Sooners have second toughest remaining schedule according to ESPN’s BPI

According to ESPN’s BPI metric, Sooners have the second toughest remaining schedule in the country.

While the Oklahoma Sooners couldn’t come out on top against 7th-ranked Texas to close out 2022, Oklahoma enters the year 2023 with ample opportunities to bolster its resume and solidify itself as an NCAA tournament team.

Per ESPN’s BPI metric, the Oklahoma Sooners have the nation’s second-toughest schedule remaining.

BPI is a measure of team strength that is meant to be the best predictor of performance going forward.
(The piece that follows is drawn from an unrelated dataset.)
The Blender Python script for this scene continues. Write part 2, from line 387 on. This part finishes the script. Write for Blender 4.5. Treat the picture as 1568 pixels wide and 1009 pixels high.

BPI represents how many points above or below average a team is looking at current stats, schedules, and projections to calculate it.

Every Big 12 team is in the top 10. The major takeaway is that the Big 12 is far and away the toughest basketball conference in the country.

 

Oklahoma’s Big 12 journey is about to heat up. The only non-conference game they have remaining will be against a top-10 Alabama Crimson Tide team as a part of the Big 12-SEC Challenge.

In this predictive model, Oklahoma finishes somewhere between 16 to 17 wins and fourteen losses. Their projected conference record lands somewhere around 7-11. With all that taken into account, they have less than a 1% chance of winning the Big 12.

While that seems less than ideal, Oklahoma has road trips to Baylor, Texas, Kansas, and Iowa State still on its plate. All four squads are ranked, with Kansas being the highest at No. 3 nationally. A 2-2 split in those road games is the most ideal outcome and would give Oklahoma plenty of quality wins for their NCAA Tournament resume.

Taking care of business at home also matters, given the circumstances. There won’t be any easy games on the conference schedule, and while it holds well for the league come selection time, it also means Oklahoma can’t have lapses or multi-game losing streaks. Coming up just short against No. 6 Texas may not feel like a big loss, but letting that one slip away hurts. Opening Big 12 play with a win over one of the best teams in the country would have provided a huge boost to the Sooners’ resume.

Porter Moser’s team came up short last year in large part because of their work in the conference. This year an early loss to Sam Houston State in the first game of the season looks terrible on Oklahoma’s resume. So finishing as high in the conference as they can be the best way to push that loss further away from how the committee views Oklahoma.

Kansas, the standard bearer and reigning national champion, has the second-highest probability (21.7%) of winning the regular season title behind Oklahoma’s biggest rivals, Texas, who sits at 68.3 %. This predictive model believes the Big 12 is a two-team race.

While that may true, all the Sooners can do is lock in and try and steal a few games against some of the nation’s best competition.